August 13, 2014 1:48 pm

Toronto faces a $2.5-billion infrastructure hole, report finds

Toronto, Ontario

Jeremy Cohn / Global News

TORONTO – The city has a revenue problem, not a spending problem, and its $4 billion in debt is manageable for a growing city, according to the Institute on Municipal Finance and Governance.

But despite the findings of the new study, Rob Ford, running for mayoral re-election says he’s confident he can find more cuts.

The institute, part of the University of Toronto’s Munk School of Global Affairs, took an in-depth look at the city’s finances and concluded the city’s spending roughly the same amount as it was in 2003 when inflation and population growth are taken into account, but is spending more on transit and less on social services.

The report finds the city’s debt, as a percentage of its operating revenue, is manageable and is less than the debt of Ontario municipalities such as London, Ottawa, Halton, and Peel region.

the Institute on Municipal Finance and Governance compares Toronto’s debt to other large cities or provinces.

The Institute on Municipal Finance and Governance

Story continues below

The report’s authors suggest “there is little room to find further ‘efficiencies’ without reducing services.” At the same time, the city has a multi-billion-dollar infrastructure hole and no sustainable way to source those funds, the report found.

Rob Ford doesn’t care. The mayor made his political career on ending the so-called “gravy train” he believed was at city hall.

“While we have slowed down the out-of-control spending to keep taxes low and keep our City affordable, I still firmly believe that there are millions of dollars in further waste and efficiencies that we can find,” the mayor said in a statement Wednesday, without specifying what those may be.

How about property taxes?

The city’s property tax accounts for nearly 40 per cent of the city’s $9.7-billion 2014 budget.

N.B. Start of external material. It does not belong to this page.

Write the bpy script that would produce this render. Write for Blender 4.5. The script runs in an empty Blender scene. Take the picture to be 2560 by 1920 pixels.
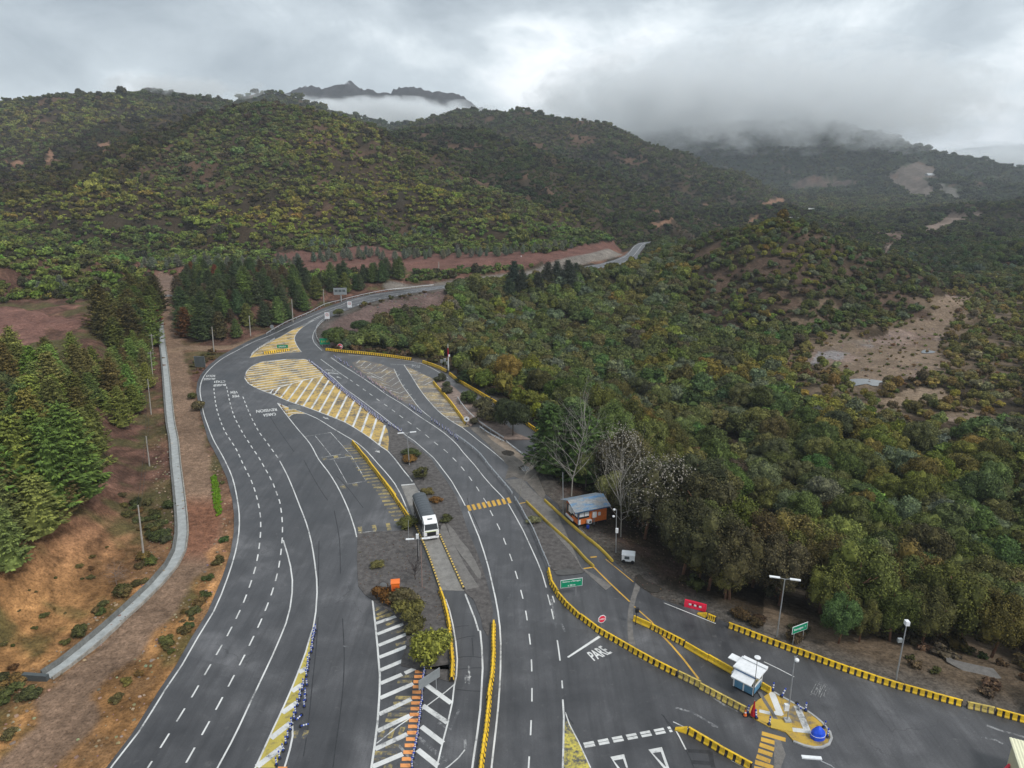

The mayor promised Tuesday to keep future property tax increases “well below” the rate of inflation. But, as the institute points out, property taxes have been growing at a rate below inflation since 2004 and the average property tax burden on each household has actually been falling.

The Institute on Municipal Finance and Governance compares the growth of Toronto’s property tax to inflation.

The Institute on Municipal Finance and Governance

Infrastructure Spending

While some of Toronto’s finances are fine, the report does say the city have a “major infrastructure funding shortfall” – one that’s expected to grow to nearly $2.5 billion by 2020.

The city will have to bring in new revenue to build new – or even maintain existing –infrastructure. Right now, the city relies heavily on provincial and federal transfers to pay for its infrastructure – but those aren’t permanent – and can change on the whims of new governments.

The report suggests Toronto could benefit from being able to set its own tax rate.